Gabriella Vöő. Kortársunk, Mr. Poe. Felfedező utak az összegyűjtött elbeszélésekben. [Our Contemporary, Mr. Poe: Journeys of Discovery in te Collected Tales]. Budapest: Ráció kiadó, 2016. 407 pp.
DOI:
https://doi.org/10.15170/Focus/10.2016.8.105-107Abstract
Edgar Allan Poe has been part of the Hungarian literary consciousness since the middle of the nineteenth century. “Three Sundays in a Week,” the first of his writings to be translated, came out in 1856 (Vadon 919), the year in which Baudelaire published his Histoires Extraordinaires par Edgar Poe, bringing the American writer to the attention not only of his countrymen but also of the wider European, including the Hungarian, public. There has since been a steady stream of translations and re-translations and a variety of translators, among whom pride of place is held by Mihály Babits, a literary classic of the last century, who, not independently of his admiration for Baudelaire, rendered quite a bookful of Poe’s tales in Hungarian. (As things go, contenders for that pride of place will probably appear one day, but that is only as it ought to be, we all stand to gain.) Our Americanists are aware of the stature Poe commands in his native land,1and treat him accordingly.
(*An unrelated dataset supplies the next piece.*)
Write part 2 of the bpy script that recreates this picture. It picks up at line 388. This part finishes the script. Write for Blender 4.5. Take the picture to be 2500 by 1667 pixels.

Nevertheless, the prevalent view among educated readers still is that offered by Babits, for whom Poe served as the context for his portrayal of Baudelaire as a poet of decay (401-03), and by Antal Szerb, who thought the tales were unbridled imaginative projections of the psyche of their author or, when not, experiments in suspense-creation through the exploitation of an unprecedentedly keen logical faculty, eventually resulting, in the invention of the detective story (377-78).